Recorded data:
--- start ---

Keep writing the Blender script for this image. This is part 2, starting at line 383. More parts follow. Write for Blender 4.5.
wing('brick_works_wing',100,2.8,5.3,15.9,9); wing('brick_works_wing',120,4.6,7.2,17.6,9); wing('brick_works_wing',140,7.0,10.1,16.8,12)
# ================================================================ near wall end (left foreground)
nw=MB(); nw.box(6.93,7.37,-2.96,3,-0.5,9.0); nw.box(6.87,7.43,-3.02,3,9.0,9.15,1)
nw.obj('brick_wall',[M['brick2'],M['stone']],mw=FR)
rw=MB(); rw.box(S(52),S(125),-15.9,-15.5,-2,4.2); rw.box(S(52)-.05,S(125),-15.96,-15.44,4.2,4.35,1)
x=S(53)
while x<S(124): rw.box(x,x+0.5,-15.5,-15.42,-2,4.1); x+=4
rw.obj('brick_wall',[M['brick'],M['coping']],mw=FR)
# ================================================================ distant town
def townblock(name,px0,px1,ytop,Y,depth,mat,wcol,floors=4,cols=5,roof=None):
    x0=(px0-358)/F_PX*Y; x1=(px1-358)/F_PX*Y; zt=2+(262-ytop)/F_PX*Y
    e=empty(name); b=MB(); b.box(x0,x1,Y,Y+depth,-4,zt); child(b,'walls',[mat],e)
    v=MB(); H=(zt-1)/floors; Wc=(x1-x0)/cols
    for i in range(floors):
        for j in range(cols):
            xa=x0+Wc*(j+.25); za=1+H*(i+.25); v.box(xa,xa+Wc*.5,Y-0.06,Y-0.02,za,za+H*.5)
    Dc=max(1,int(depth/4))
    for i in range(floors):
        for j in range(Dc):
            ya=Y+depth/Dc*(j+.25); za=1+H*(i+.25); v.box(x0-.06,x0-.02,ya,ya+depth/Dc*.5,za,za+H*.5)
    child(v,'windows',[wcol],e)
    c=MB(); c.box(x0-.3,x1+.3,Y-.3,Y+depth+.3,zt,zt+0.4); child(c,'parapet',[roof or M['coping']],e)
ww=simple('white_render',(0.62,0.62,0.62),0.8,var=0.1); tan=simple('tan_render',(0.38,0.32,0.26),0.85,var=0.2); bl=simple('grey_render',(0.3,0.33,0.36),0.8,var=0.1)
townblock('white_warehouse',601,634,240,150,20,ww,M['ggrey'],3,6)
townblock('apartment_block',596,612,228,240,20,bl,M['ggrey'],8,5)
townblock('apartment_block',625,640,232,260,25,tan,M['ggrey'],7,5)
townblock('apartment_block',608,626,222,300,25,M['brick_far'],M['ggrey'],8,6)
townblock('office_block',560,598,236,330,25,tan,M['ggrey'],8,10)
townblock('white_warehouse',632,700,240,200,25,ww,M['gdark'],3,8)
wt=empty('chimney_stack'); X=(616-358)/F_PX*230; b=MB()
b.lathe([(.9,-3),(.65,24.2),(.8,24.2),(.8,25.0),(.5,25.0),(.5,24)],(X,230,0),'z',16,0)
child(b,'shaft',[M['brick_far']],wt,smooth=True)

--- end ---

Transcribe the full listing above without leaving anything out.

Keep writing the Blender script for this image. This is part 2, starting at line 383. More parts follow. Write for Blender 4.5.
wing('brick_works_wing',100,2.8,5.3,15.9,9); wing('brick_works_wing',120,4.6,7.2,17.6,9); wing('brick_works_wing',140,7.0,10.1,16.8,12)
# ================================================================ near wall end (left foreground)
nw=MB(); nw.box(6.93,7.37,-2.96,3,-0.5,9.0); nw.box(6.87,7.43,-3.02,3,9.0,9.15,1)
nw.obj('brick_wall',[M['brick2'],M['stone']],mw=FR)
rw=MB(); rw.box(S(52),S(125),-15.9,-15.5,-2,4.2); rw.box(S(52)-.05,S(125),-15.96,-15.44,4.2,4.35,1)
x=S(53)
while x<S(124): rw.box(x,x+0.5,-15.5,-15.42,-2,4.1); x+=4
rw.obj('brick_wall',[M['brick'],M['coping']],mw=FR)
# ================================================================ distant town
def townblock(name,px0,px1,ytop,Y,depth,mat,wcol,floors=4,cols=5,roof=None):
    x0=(px0-358)/F_PX*Y; x1=(px1-358)/F_PX*Y; zt=2+(262-ytop)/F_PX*Y
    e=empty(name); b=MB(); b.box(x0,x1,Y,Y+depth,-4,zt); child(b,'walls',[mat],e)
    v=MB(); H=(zt-1)/floors; Wc=(x1-x0)/cols
    for i in range(floors):
        for j in range(cols):
            xa=x0+Wc*(j+.25); za=1+H*(i+.25); v.box(xa,xa+Wc*.5,Y-0.06,Y-0.02,za,za+H*.5)
    Dc=max(1,int(depth/4))
    for i in range(floors):
        for j in range(Dc):
            ya=Y+depth/Dc*(j+.25); za=1+H*(i+.25); v.box(x0-.06,x0-.02,ya,ya+depth/Dc*.5,za,za+H*.5)
    child(v,'windows',[wcol],e)
    c=MB(); c.box(x0-.3,x1+.3,Y-.3,Y+depth+.3,zt,zt+0.4); child(c,'parapet',[roof or M['coping']],e)
ww=simple('white_render',(0.62,0.62,0.62),0.8,var=0.1); tan=simple('tan_render',(0.38,0.32,0.26),0.85,var=0.2); bl=simple('grey_render',(0.3,0.33,0.36),0.8,var=0.1)
townblock('white_warehouse',601,634,240,150,20,ww,M['ggrey'],3,6)
townblock('apartment_block',596,612,228,240,20,bl,M['ggrey'],8,5)
townblock('apartment_block',625,640,232,260,25,tan,M['ggrey'],7,5)
townblock('apartment_block',608,626,222,300,25,M['brick_far'],M['ggrey'],8,6)
townblock('office_block',560,598,236,330,25,tan,M['ggrey'],8,10)
townblock('white_warehouse',632,700,240,200,25,ww,M['gdark'],3,8)
wt=empty('chimney_stack'); X=(616-358)/F_PX*230; b=MB()
b.lathe([(.9,-3),(.65,24.2),(.8,24.2),(.8,25.0),(.5,25.0),(.5,24)],(X,230,0),'z',16,0)
child(b,'shaft',[M['brick_far']],wt,smooth=True)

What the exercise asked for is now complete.